My plan to read this right after reading Every Day turned out to be not the best plan. It’s the same story, but from Rhiannon’s point of view. I knew this, but didn’t realize that 90% of the book is exactly the same book. Because I had finished Every Day the day before, entire passages were word-for-word familiar. I could picture Levithan’s copy/paste skills increasing as he wrote this book.

There were a few things worth reading for. I recommend reading this a month or so after Every Day.

David Levithan

This is the third book in the Every Day series. (Which I notice has a .5 digital-only book called Six Days Earlier.)

My book-loving friend mentioned that she had to put this book down because it was making her too anxious. I totally get it. The character X is not a good person.

And yet! This book is great! It’s got a complex plot: A and Rhiannon; A and X; A’s usual shifting from body to body. Plus there are other characters.

I think it’s a book-length exploration of what love is, when it can’t be love as we usually see it. There’s also a lot of drama, especially for David Leviathan.

I found the ending quite satisfying and well worth getting through the portions of the book that are X’s story.

Fame, Fate, and the First Kiss
Kasie West.

This was a perfectly serviceable YA romance. The main character was also a working actress, so there was that fame angle, which is always fun.

The Opposite of Always
Justin Reynolds

The first 100 pages of this book are marvelous, because Justin Reynolds knows how to write his way through a romance. [Main character] is so fun to watch while he’s working through quandaries, and his friends are very interesting.
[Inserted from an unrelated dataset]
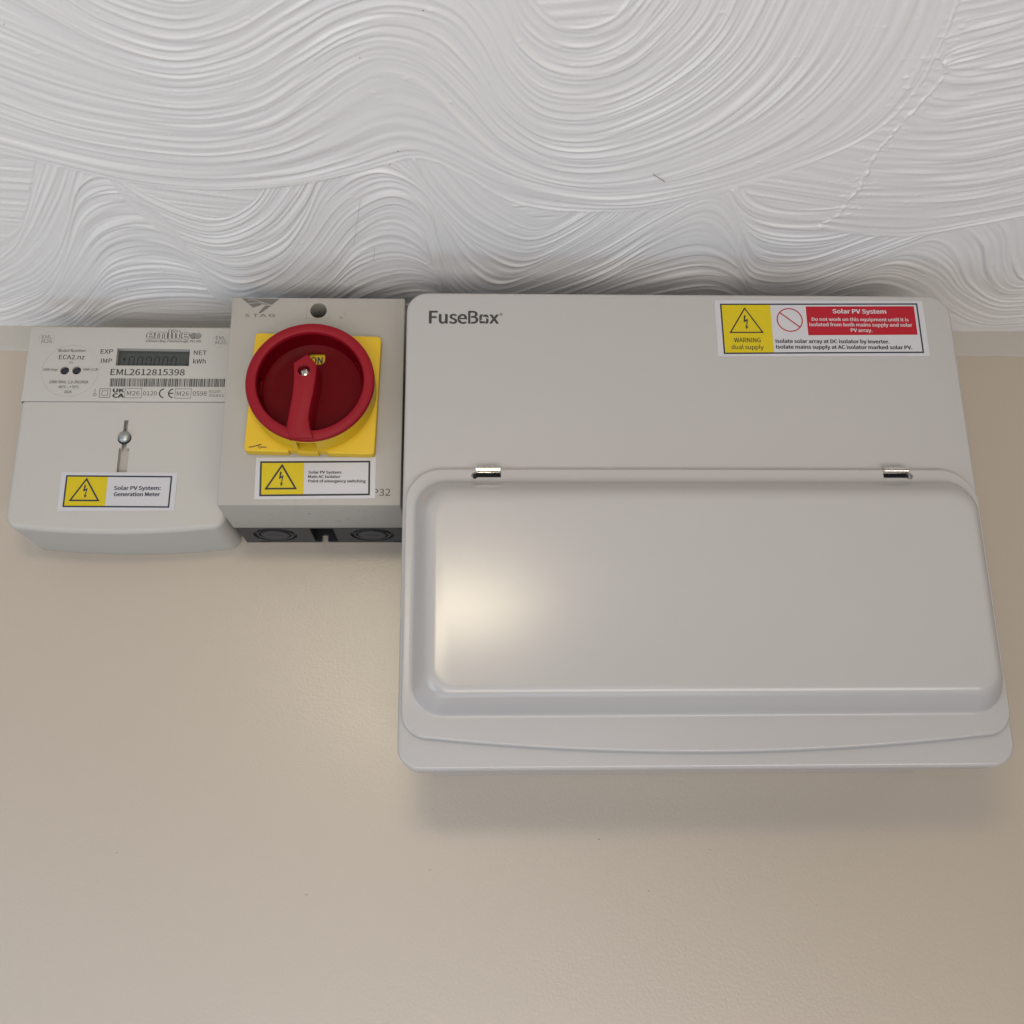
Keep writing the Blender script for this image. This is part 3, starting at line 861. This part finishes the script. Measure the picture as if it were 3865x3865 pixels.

Plus, his parents are amusing. There’s even a time travel aspect hinted at.

And then. Once the time travel aspect kicks in we get shades of the same story three more times. Though there are variations, the repeat of the stories provides diminishing returns and the more pages I read, the more often I put the book down.

Still, the first 100 pages were fabulous. And my notes state: the best slog I’ve read in 2019!

There was so much to like about this book, I look forward to what Justin Reynolds can give us next.

Young nonfiction

Biddy Mason Speaks Up
Arisa White, Laura Atkins, and Laura Freeman
Read for librarian book group.

The story of Biddy Mason, who was a slave taken to California where she “spoke up” for her freedom.

I like how this series gives us the factual stuff. Words are defined on the page they are introduced and the layout is great with photos, illustrations and other supports. There’s very good back matter.

The one thing I wonder about is the alternating verse/nonfiction prose setup. While the verse is good for people who like stories told in verse, and the nonfiction is good for people who like fact-based books, I wonder if tumbling them both together might dilute the entire book?